[Objective]: Pull out every line with the word "part" from the entries below.
---------- Given entries ----------
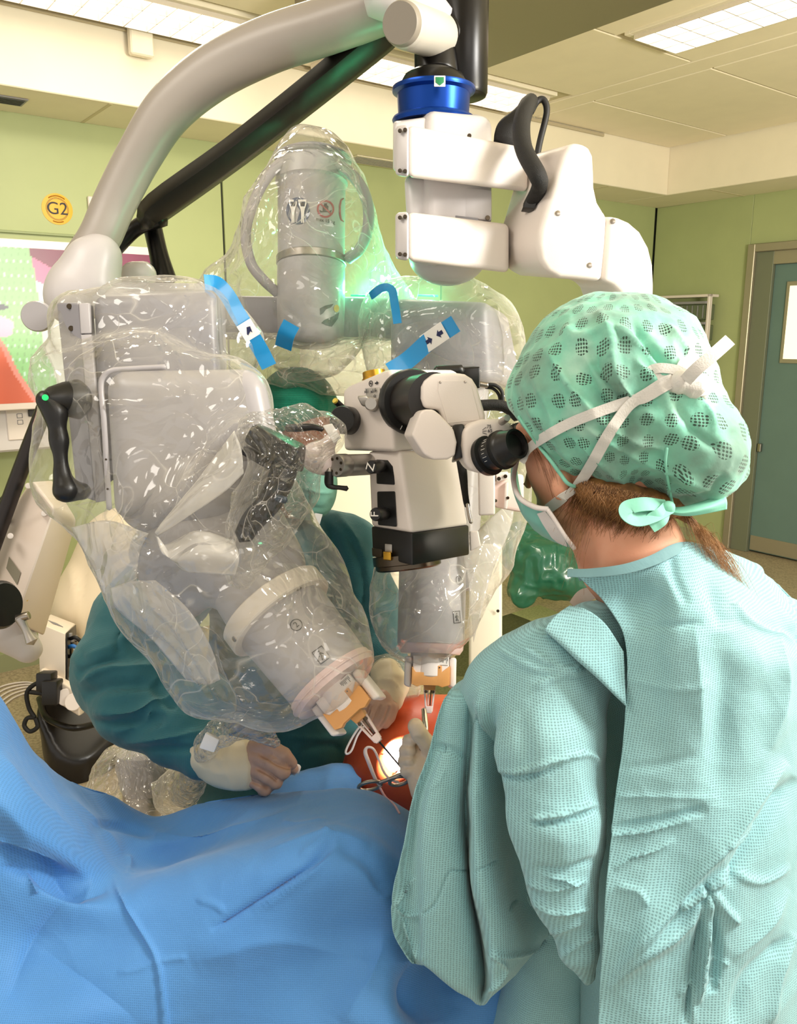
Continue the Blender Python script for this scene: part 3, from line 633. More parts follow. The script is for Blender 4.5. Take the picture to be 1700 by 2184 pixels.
# ---- optics head
nt, nb = P(832, 800, 1.115), P(838, 964, 1.115); lt, lb = P(729, 834, 1.20), P(731, 961, 1.20); rt, rb = P(985, 800, 1.20), P(990, 958, 1.20)
ub_ = [P(x, y, d) for x, y, d in ((729, 832, 1.20), (744, 822, 1.19), (815, 791, 1.13), (832, 787, 1.115), (838, 964, 1.115), (731, 961, 1.20))]
up = prism('optics_housing', ub_, (rt-nt)*.98, mWhite, ms, .007, 4)
u1, u2 = P(832, 962, 1.112), P(886, 1137, 1.08)
lo = hexa('lower_housing', [P(783, 962, 1.165), P(853, 961, 1.12), P(973, 962, 1.19), P(905, 961, 1.26), P(790, 1123, 1.165), P(878, 1138, 1.11), P(1000, 1121, 1.19), P(920, 1110, 1.26)], mWhite, ms, .006, 3)
hexa('objective_mount', [P(791, 1122, 1.166), P(879, 1137, 1.111), P(1001, 1120, 1.191), P(921, 1109, 1.261), P(794, 1186, 1.166), P(880, 1207, 1.111), P(1002, 1184, 1.191), P(922, 1170, 1.261)], mat('matt_black_metal', '100d0b', .35), ms, .003, 2)
ob = bvh_of(up); lb_ = bvh_of(lo)
axo = (P(900, 1207, 1.19)-P(895, 1150, 1.19)).normalized(); q = P(868, 1180, 1.178)
lathe('objective_ring', q, P(872, 1212, 1.178), [(0, S(74, 1.18)), (.6, S(74, 1.18)), (.65, S(70, 1.18)), (.9, S(70, 1.18)), (1, S(66, 1.18))], mSteelD, ms, 40)
cl = hexa('brass_clip', [P(817, 1176, 1.135), P(834, 1178, 1.128), P(834, 1196, 1.128), P(817, 1194, 1.135), P(817, 1176, 1.15), P(838, 1178, 1.15), P(838, 1197, 1.15), P(817, 1194, 1.15)], mGold, ms, .0015)
prism('clip_plate', [P(x, y, d) for x, y, d in ((821, 1160, 1.143), (836, 1161, 1.136), (836, 1180, 1.136), (821, 1178, 1.143))], FW*.006, mAlu, ms, .0006)
hexa('filter_slide', [P(793, 1168, 1.165), P(815, 1172, 1.15), P(815, 1192, 1.15), P(794, 1186, 1.165), P(795, 1168, 1.18), P(817, 1172, 1.165), P(817, 1192, 1.165), P(796, 1186, 1.18)], mSteelD, ms, .001)
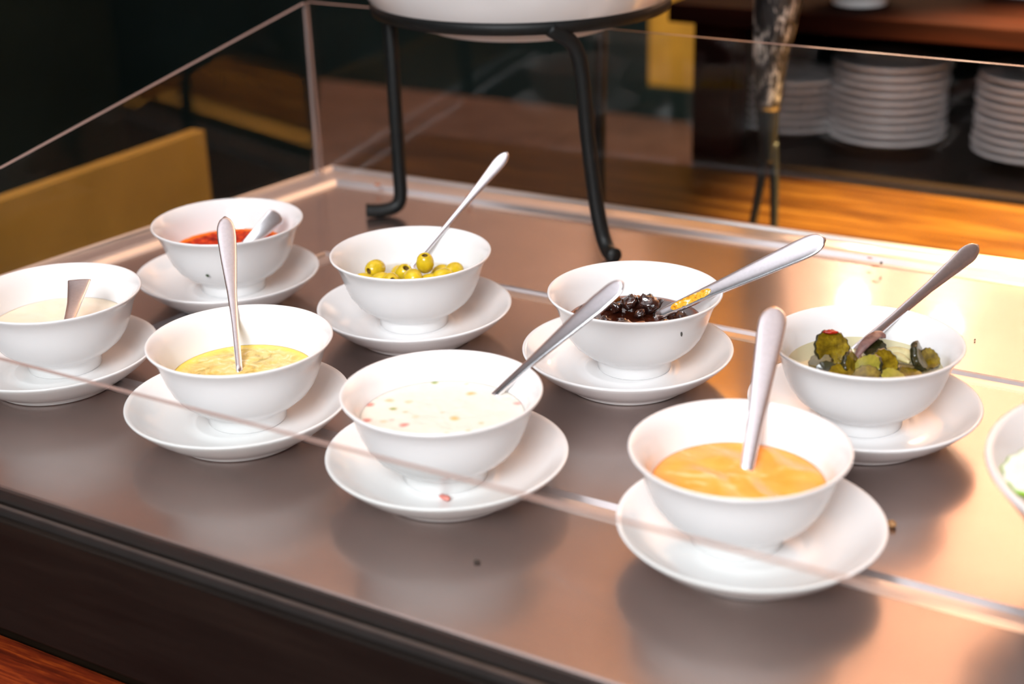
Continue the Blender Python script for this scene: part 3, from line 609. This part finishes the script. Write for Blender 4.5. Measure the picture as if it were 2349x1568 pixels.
----------
[Answer for this exercise]:
Continue the Blender Python script for this scene: part 3, from line 633. More parts follow. The script is for Blender 4.5. Take the picture to be 1700 by 2184 pixels.
Continue the Blender Python script for this scene: part 3, from line 609. This part finishes the script. Write for Blender 4.5. Measure the picture as if it were 2349x1568 pixels.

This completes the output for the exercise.